Isso tudo visto que muitos de vocês que foram batizados disseram ao mundo “estamos mortos para o mundo, e fomos trazidos para uma nova vida”. Nossos desejos carnais estão dessa forma vistos como mortos, pois agora vivemos numa ordem de vida totalmente nova. O Espírito Santo nos deu uma nova natureza, e por mais que estejamos no mundo, não somos dele, mas somos feitos novo homem, “criados em Cristo Jesus” (Efésios 2:10). Essa é a doutrina que pregamos a todo homem, que Cristo morreu e ressuscitou, e que Seu povo morreu e ressuscitou nEle. Dessa doutrina cresce a morte para o pecado e vida para Deus, e desejamos por cada ação e cada momento de nossas vidas ensiná-la a todos que nos veem.

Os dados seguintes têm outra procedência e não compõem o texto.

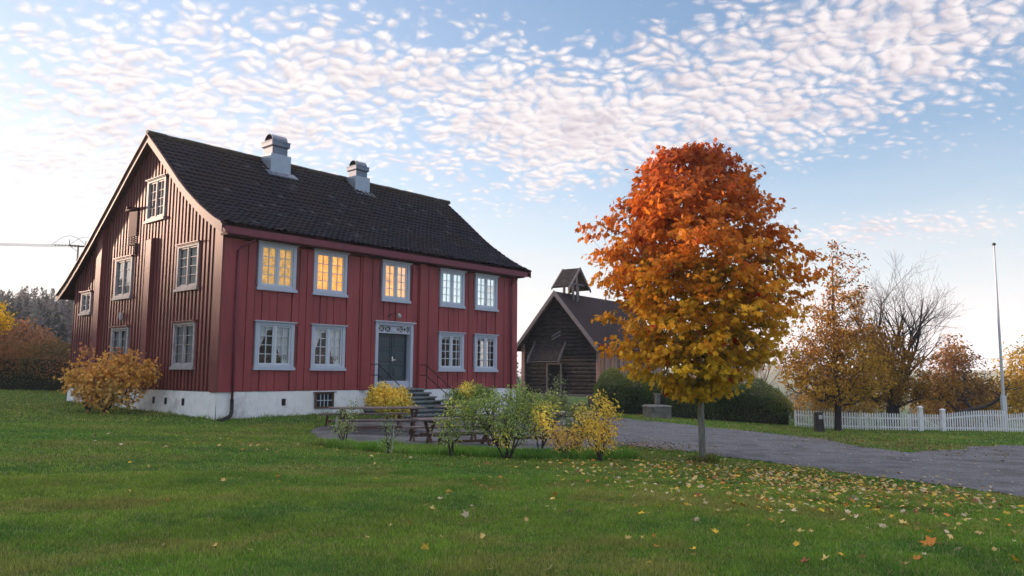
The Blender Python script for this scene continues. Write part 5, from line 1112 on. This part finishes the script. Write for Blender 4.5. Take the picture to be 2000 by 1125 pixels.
# ------------------------------------------------------------ wooded hill
def wood(name, n, azr, dr, label, seed, con, size, hs=1.):
    r = np.random.default_rng(seed); az = r.uniform(*azr, n); d = r.uniform(dr[0] ** .5, dr[1] ** .5, n) ** 2 if 0 else r.uniform(*dr, n); x, y = d * np.sin(az), d * np.cos(az); z = H(x, y)
    Ps = []; Cs = []; Os = []; Sz = []
    for i in range(n):
        conif = r.random() < con(d[i]); h = (r.uniform(6, 10) if conif else r.uniform(5, 8)) * hs; m_ = 90 if conif else 80
        t = r.random(m_); a = r.uniform(0, 6.283, m_)
        if conif: w = (1 - t) * h * .17 + .15; q = r.random(m_) ** .5; px, py, pz = np.cos(a) * w * q, np.sin(a) * w * q, t * h * .95 + .6; c = np.array((.016, .024, .018)) * r.uniform(.7, 1.3)
        else: w = np.sin(np.clip(t * .95 + .05, 0, 1) * math.pi) ** .6 * h * .26; q = r.random(m_) ** .4; px, py, pz = np.cos(a) * w * q, np.sin(a) * w * q, t * h * .75 + h * .25; c = np.array(((.11, .085, .085), (.14, .105, .085), (.12, .12, .07), (.10, .085, .095))[r.integers(0, 4)]) * r.uniform(.8, 1.35)
        Ps.append(np.stack([x[i] + px, y[i] + py, z[i] + pz], 1)); Cs.append(np.tile(c, (m_, 1)) * r.uniform(.7, 1.3, (m_, 1))); o = np.stack([np.cos(a), np.sin(a), np.zeros(m_)], 1); Os.append(o)
    P = np.concatenate(Ps); o = leaves(name, P, size, np.concatenate(Cs), 'quad', None, r, up=.5, m=M['needle'], out=np.concatenate(Os)); return tag(o, label, 'woodland', None, 'stuff')
wood('hillside_wood', 2000, (-.84, -.34), (120, 345), 'hazy mixed wood covering the hill behind the house', 140, lambda d: .25 + .75 * (d > 300), .55)
wood('valley_wood', 260, (-.02, .62), (150, 420), 'low distant wood beyond the storehouse and the fence', 141, lambda d: .3, .6)

wood('shading_wood', 620, (-1.45, -.80), (135, 175), 'unseen tall spruce wood placed to shade the lawn from the low sun', 142, lambda d: .85, .95, 1.7)  # trees out of view, placed to block the low sun

# ------------------------------------------------------------ power line
p = at(-67.3, 120); p[2] = gz_((p[0], p[1])); t = thing('power_pole', tuple(p), 'twin-legged power line pole with insulators showing behind the roof edge', 'power pole')
axd = np.array([.85, .53, 0]); pA, pB = p, p + axd * 2.3; zt_ = 21.0
for q in (pA, pB): g = MB(); g.tube([q - ZZ * .3, np.array([q[0], q[1], zt_])], [.17, .13], 8); g.build('pole', M['polewood'], t)
g = MB(); ca = np.array([p[0], p[1], zt_ - .15]); g.bar(ca - axd * 1.4, ca + axd * 3.6, .16, .2); g.bar(ca - axd * 1.3 + ZZ * .0, ca + axd * .1 - ZZ * 1.0, .06, .06); g.build('crossarm', M['iron'], t)
wd_ = np.array([-.9, -.25, 0.]); wd_ /= np.linalg.norm(wd_)
ia = MB(); lo = MB(); ends_ = []
for k, o in enumerate((-1.2, 1.0, 3.2)):
    c0 = ca + axd * o
    for sg in (1, -1):
        for j in range(4): q = c0 + wd_ * sg * (.5 + j * .45) - ZZ * .02 * j; ia.tube([q, q + wd_ * .1], [.14, .14], 8)
        ia.tube([c0, c0 + wd_ * sg * 2.4], .04, 5)
    ends_.append(c0 + wd_ * 2.4); pts_ = [c0 + wd_ * (2.4 - 4.8 * i / 10) + ZZ * (1.5 * math.sin(math.pi * i / 10)) for i in range(11)]; lo.tube(pts_, .03, 4)
    ia.tube([c0, c0 + ZZ * .9], .06, 6)
ia.build('insulator', M['iron'], t); lo.build('jumper_wire', M['iron'], t)
for k, e in enumerate(ends_):
    g = MB(); far_ = e + wd_ * 70 + ZZ * 3.0; g.tube([e + (far_ - e) * i / 14 - ZZ * (1.6 * math.sin(math.pi * i / 14)) for i in range(15)], .028, 4)
    tag(g.build('power_line', M['iron'], None, loc=tuple(e)), ['lowest wire running left from the power pole', 'middle wire running left from the power pole', 'highest wire running left from the power pole'][k], 'power line', 'power line wires')

# ------------------------------------------------------------ fallen leaves
r = np.random.default_rng(200)
def litter_xy(n, r):
    out = []
    while len(out) < n:
        k = r.random()
        if k < .80: x = r.normal(5.0, 2.1); y = r.normal(13.6, 3.0)
        elif k < .95: x = r.uniform(-1.5, 9); y = r.uniform(6, 17)
        else: x = r.uniform(-10, 3); y = r.uniform(6, 19)
        if y < 6.2 or y > 19.5 or abs(x) > y * .68: continue
        if k < .80 and r.random() > min(1, .12 + (y - 7) / 8): continue
        out.append((x, y))
    return np.array(out)
XY = litter_xy(1250, r); XY = XY[d_poly(XY[:, 0], XY[:, 1], ROAD) > .1]; XY = XY[np.argsort(np.hypot(XY[:, 0], XY[:, 1]))]
LC = [((.60, .43, .15), 'pale straw-yellow'), ((.62, .40, .04), 'bright yellow'), ((.52, .20, .03), 'orange'), ((.26, .09, .04), 'brown-red'), ((.52, .43, .27), 'bleached cream')]
protos = {}
for ci, (c, nm) in enumerate(LC):
    for v in range(3):
        tv, tf = leaf_template('maple'); q = tv.copy(); q[:, 2] = (.30 + .2 * v) * (q[:, 0] ** 2) - (.12 * v) * q[:, 1] * q[:, 0] + .1 * np.abs(q[:, 1]); q[:, 0] *= (1 - .16 * v)
        me = bpy.data.meshes.new('fallen_leaf'); stem = [(-.02, -.26, .02), (.02, -.26, .02), (.05, -.85, .10), (.02, -.85, .10)]; n0 = len(q)
        me.from_pydata([tuple(k) for k in q] + stem, [], [tuple(k) for k in tf] + [(n0, n0 + 1, n0 + 2, n0 + 3)])
        a = me.color_attributes.new('Col', 'FLOAT_COLOR', 'POINT'); cc4 = np.ones((n0 + 4, 4), np.float32); cc4[:, :3] = np.array(c) * (.8 + .15 * v); a.data.foreach_set('color', cc4.ravel()); me.materials.append(M['litter']); protos[(ci, v)] = me
special = [(-.50, 9.15, 4, 0, 'large curled cream leaf alone on the open lawn', .085), (4.15, 7.95, 2, 0, 'broad orange-red leaf beside a white-edged curled leaf', .12), (4.32, 7.75, 4, 2, 'curled white-edged leaf touching the broad orange-red one', .07),
           (4.55, 7.25, 1, 0, 'clear yellow leaf nearest the right-hand corner of the lawn', .085), (1.55, 8.3 + 1.2, 1, 1, 'vivid yellow leaf lying apart in the middle of the lawn', .075), (.32, 6.6, 4, 1, 'pale folded leaf at the bottom edge, standing on end', .07), (-5.55, 8.45, 4, 1, 'cream leaf at the far left edge of the lawn', .06), (1.37, 7.55, 2, 1, 'small orange leaf standing on end in dark grass', .05), (2.55, 7.0, 3, 2, 'brown crumpled leaf in a bare dark patch', .07)]
def put_leaf(x, y, ci, v, s, label, grp, r):
    o = bpy.data.objects.new('fallen_leaf', protos[(ci, v)]); o.location = (x, y, gz_((x, y)) + r.uniform(.012, .036)); o.scale = (s, s, s)
    o.rotation_euler = (r.gauss(0, .38), r.gauss(0, .38), r.uniform(0, 6.283)); COL.objects.link(o); tag(o, label, 'fallen leaf', grp)
rl_ = random.Random(17); G_ = 'maple leaves scattered on the lawn'
for x, y, ci, v, lab, s in special: put_leaf(x, y, ci, v, s, lab, G_, rl_)
for x, y in XY[:290]:
    ci = rl_.choices(range(5), (38, 20, 10, 9, 23))[0]; zone = 'at the edge of the gravel road' if d_poly(np.array([x]), np.array([y]), ROAD)[0] < 1.3 else 'on the open lawn below the house' if x < -.5 else 'near the maple trunk' if math.hypot(x - MP[0], y - MP[1]) < 4.5 else 'in the grass at the front of the lawn' if y < 9.5 else 'on the lawn between the shrubs and the road' if x < 3 else 'in the leaf drift in front of the maple'
    put_leaf(x, y, ci, rl_.randrange(3), rl_.uniform(.034, .07), LC[ci][1] + ' fallen leaf ' + zone, G_ + ', ' + zone, rl_)
rest = XY[290:]; ex = []
for _ in range(500): x = r.normal(3.9, .9); y = r.normal(22.6, 1.1); ex.append((x, y))
for _ in range(160): x = r.uniform(-10, 2); y = r.uniform(16.5, 20); ex.append((x, y))
for _ in range(260): x = MP[0] + r.normal(0, 2.2); y = MP[1] - abs(r.normal(0, 2.6)); ex.append((x, y))
for _ in range(900): ex.append((r.normal(5.2, 1.5), r.normal(13.4, 1.9)))
for _ in range(1500): ex.append((r.normal(13.2, 1.6), r.normal(28.5, 3.2)))
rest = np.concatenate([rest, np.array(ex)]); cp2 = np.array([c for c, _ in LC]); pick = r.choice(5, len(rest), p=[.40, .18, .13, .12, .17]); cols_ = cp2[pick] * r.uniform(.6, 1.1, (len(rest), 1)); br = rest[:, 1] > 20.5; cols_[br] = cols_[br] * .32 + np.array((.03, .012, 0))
P = np.stack([rest[:, 0], rest[:, 1], H(rest[:, 0], rest[:, 1]) + .034], 1)
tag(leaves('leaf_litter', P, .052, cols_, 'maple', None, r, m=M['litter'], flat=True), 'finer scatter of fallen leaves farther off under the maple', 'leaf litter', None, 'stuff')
# pebbles thrown up at the edge of the road
n = 1500; x = r.uniform(1, 24, n); y = r.uniform(9, 38, n); k = d_poly(x, y, ROAD) < .15; x, y = x[k], y[k]; n = len(x); s = np.abs(r.normal(.010, .010, n)) + .006
Pb = np.stack([x, y, H(x, y) + .025 + s * .4], 1); ov = np.array([(1, 0, 0), (0, 1, 0), (-1, 0, 0), (0, -1, 0), (0, 0, .7), (0, 0, -.6)]); of = np.array([(0, 1, 4), (1, 2, 4), (2, 3, 4), (3, 0, 4), (1, 0, 5), (2, 1, 5), (3, 2, 5), (0, 3, 5)])
Vp = Pb[:, None] + s[:, None, None] * ov[None] * r.uniform(.7, 1.3, (n, 6, 1)); tag(np_mesh('gravel_stones', Vp.reshape(-1, 3), (of[None] + (np.arange(n) * 6)[:, None, None]).reshape(-1, 3), M['palestone']), 'loose pale stones on the gravel road', 'gravel', None, 'stuff')

# ------------------------------------------------------------ evening haze
if HAZE:
    me = bpy.data.meshes.new('haze'); bm = bmesh.new(); bmesh.ops.create_cube(bm, size=1); bm.to_mesh(me); bm.free(); hz = bpy.data.objects.new('haze', me); COL.objects.link(hz)
    hz.location = (0, 0, 20); hz.scale = (2360, 2360, 85); tag(hz, 'thin blue-violet evening haze over the hill', 'haze', None, 'stuff')
    m = bpy.data.materials.new('haze_air'); m.use_nodes = True; m.node_tree.nodes.clear(); tt = NT(m.node_tree); pv = tt.n('ShaderNodeVolumePrincipled'); pv.inputs['Color'].default_value = (.93, .93, 1, 1); pv.inputs['Density'].default_value = HAZE
    m.node_tree.links.new(pv.outputs[0], tt.n('ShaderNodeOutputMaterial').inputs['Volume']); me.materials.append(m)
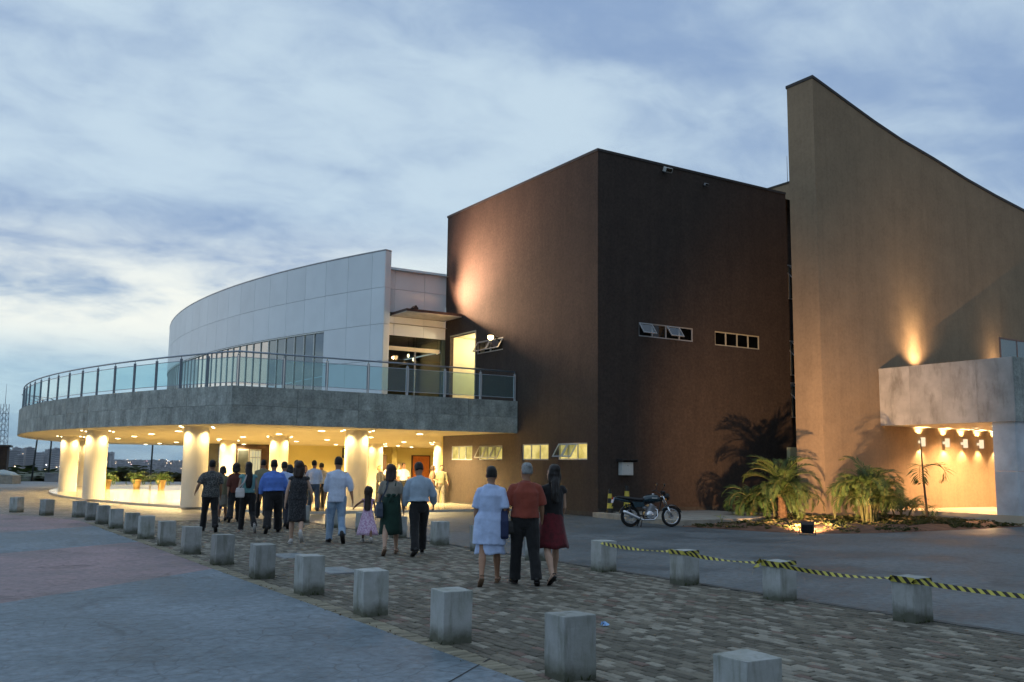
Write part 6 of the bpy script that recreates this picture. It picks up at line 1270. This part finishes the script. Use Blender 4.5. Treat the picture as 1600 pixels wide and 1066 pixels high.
person('woman in a teal top and black trousers with very long black hair', 385, 832, 1.72, 14, STEP_R, [(14, 10, 60), (0, 12, 12)], dict(hair=hair('long', HB_, -.42), shoes=('heel', SHOEW), clothes=[('shirt', C_TEAL, .12, .98, .010, .0, 1.42), ('trousers', C_BLACK, .008, 1.02)]), 1.0, 'f', vox=.013, skin=SK2)
person('man in an olive shirt further in, between the woman in teal and the stout man', 408, 811, 1.82, 12, SMALL_R, [A0, A0], dict(hair=hair('short', HB_), clothes=[('shirt', C_OLIVE, 1.0, .92, .018, .01), ('trousers', C_BLACK, .012, 1.04)]), 1.0, 'm', vox=.014)
person('stout man in a bright blue shirt and wide black trousers', 425, 833, 1.80, 16, SMALL_L, [(2, 15, 18), (4, 14, 24)], dict(hair=hair('short', HB_), clothes=[('shirt', C_BLUE, 1.8, 1.0, .024, .02), ('trousers', C_BLACK, .030, 1.04)]), 1.28, 'm', (6, 0), vox=.013)
person('man in a pale shirt and dark trousers, hidden behind the stout man', 440, 826, 1.76, 14, SMALL_R, [A0, AF], dict(hair=hair('short', HB_), clothes=[('shirt', C_LBLUE, .9, .98, .018, .01), ('trousers', C_NAVY, .014, 1.04)]), 1.0, 'm', vox=.014)
person('woman in a sleeveless dark dress with bushy brown hair and white trainers', 462, 850, 1.72, 16, [(4, 2, 0, 1), (-6, 50, -62, 0)], [(-4, 17, 8), (-8, 20, 12)], dict(hair=hair('bushy', HBR, -.10), shoes=('shoe', SHOEW), clothes=[('shirt', C_DRESSK, .12, .94, .014, .01, 1.45, 'bodice'), ('skirt', C_DRESSK, 1.02, .47, .20, .16, .04, 'dress')]), 1.12, 'f', (4, 0), vox=.013, skin=SK2)
person('woman in a white top with dark hair, behind the woman in the dark dress', 449, 822, 1.66, 14, SMALL_L, [A0, A0], dict(hair=hair('bob', HB_, .0), clothes=[('shirt', C_WHITEB, .6, .95, .014, .0), ('trousers', C_BLACK, .014, 1.02)]), 1.0, 'f', vox=.015)
person('man in a cream shirt seen above the crowd before the yellow wall', 461, 803, 1.82, 10, STILL, [A0, A0], dict(hair=hair('short', HB_), clothes=[('shirt', C_CREAM, .9, .96, .016, .01), ('trousers', C_DENIM, .012, 1.04)]), 1.0, 'm', (20, 0), vox=.015)
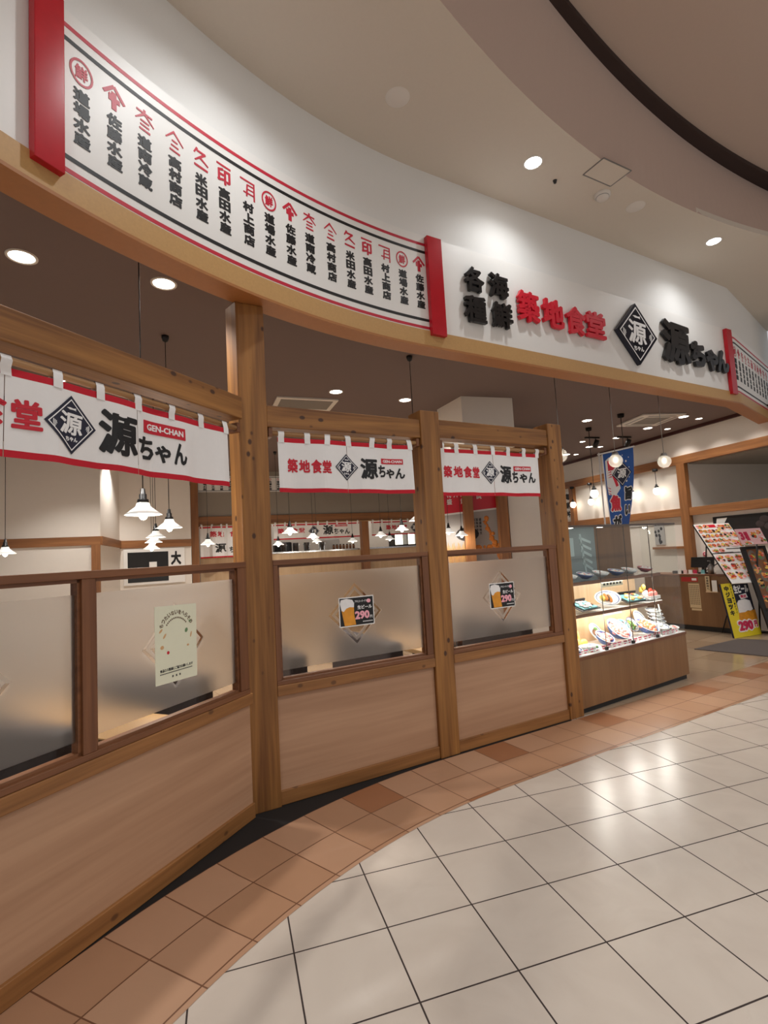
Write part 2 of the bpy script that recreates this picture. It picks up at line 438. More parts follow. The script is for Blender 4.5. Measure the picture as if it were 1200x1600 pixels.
def sthing(name, loc=(0, 0, 0), rz=0.0):
    o = bpy.data.objects.new(name, None); C.objects.link(o); o.location = loc; o.rotation_euler = (0, 0, rz)
    o['kind'] = 'structure'; return o
def dup(root, loc, rz=None, label=None, group=None, rot=None, scale=None):
    r = root.copy(); C.objects.link(r); r.location = loc
    if rz is not None: r.rotation_euler = (0, 0, rz)
    if rot is not None: r.rotation_euler = rot
    if scale is not None: r.scale = scale
    if label: r['label'] = label
    if group: r['group'] = group
    for ch in list(root.children):
        c = ch.copy(); C.objects.link(c); c.parent = r
        for g in list(ch.children):
            d = g.copy(); C.objects.link(d); d.parent = c
    return r
def spot(name, parent, loc, e, size, blend=0.5, col=(1, 0.95, 0.88), rad=0.05, kind='SPOT', rot=(0, 0, 0)):
    l = bpy.data.lights.new(name, kind); l.energy = e; l.color = col; l.shadow_soft_size = rad
    if kind == 'SPOT': l.spot_size = R(size); l.spot_blend = blend
    o = bpy.data.objects.new(name, l); C.objects.link(o); o.location = loc; o.rotation_euler = rot
    if parent: o.parent = parent
    return o

# ---- lettering: outlines of the built-in font, thickened and mapped on to a surface
_TX = {}
def text_geo(body, res=2):
    if body in _TX: return _TX[body]
    cu = bpy.data.curves.new('lettering', 'FONT'); cu.body = body; cu.resolution_u = res
    o = bpy.data.objects.new('lettering', cu); C.objects.link(o)
    bpy.context.view_layer.update()
    me = bpy.data.meshes.new_from_object(o.evaluated_get(bpy.context.evaluated_depsgraph_get()))
    v = [(p.co.x, p.co.y) for p in me.vertices]
    idx = {}; key = []; vv = []
    for p in v:
        k = (round(p[0], 5), round(p[1], 5))
        if k not in idx: idx[k] = len(vv); vv.append(p)
        key.append(idx[k])
    fs = []; cnt = {}
    for f in me.polygons:
        q = []
        for i in f.vertices:
            j = key[i]
            if not q or q[-1] != j: q.append(j)
        if len(q) > 1 and q[0] == q[-1]: q.pop()
        if len(q) < 3: continue
        ar = sum(vv[q[i]][0] * vv[q[(i + 1) % len(q)]][1] - vv[q[(i + 1) % len(q)]][0] * vv[q[i]][1] for i in range(len(q)))
        if ar < 0: q.reverse()
        fs.append(q)
        for i in range(len(q)): cnt[(q[i], q[(i + 1) % len(q)])] = 1
    be = [e for e in cnt if (e[1], e[0]) not in cnt]
    C.objects.unlink(o); bpy.data.objects.remove(o); bpy.data.curves.remove(cu); bpy.data.meshes.remove(me)
    _TX[body] = (vv, fs, be)
    return _TX[body]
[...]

Não é esta uma doutrina preciosa? Ó, se vocês de fato são um com Cristo, o mundo deveria os achar se sujando? Deveriam os membros de uma Cabeça generosa e graciosa, invejarem e serem gananciosos? Deveriam os membros de uma Cabeça gloriosa, pura e perfeita, ser depredados com as concupiscências da carne e com as vaidades de uma vida em vão? Se os crentes são de fato identificados com Cristo de forma tal que eles são Seu tudo, eles mesmos não deveriam ser santos? Se nós vivemos em virtude pela nossa união com Seu corpo, como podemos viver como vivem os gentios? Como pode ser que tantos crentes professos exibam uma vida meramente mundana, vivendo para os negócios e o prazer, mas não para Deus, em Deus, ou com Deus? Eles dão uma pitada de religião numa vida mundana, e esperam cristianizá-la. Mas não conseguirão. Eu sou chamado a viver como Cristo viveria em minhas circunstâncias; escondido em meu quarto ou no púlpito público, eu sou chamado a ser o que Cristo seria no mesmo caso. Eu sou chamado a provar aos homens que aquela união com Cristo não é ficção, nem sentimento fanático: mas que somos movidos pelos mesmos princípios e agimos pelos mesmos motivos.
Batismo é então, de fato, um credo, e vocês podem lê-lo nestas palavras: “unidos com Ele na semelhança da Sua morte, certamente, o seremos também na semelhança da Sua ressurreição.”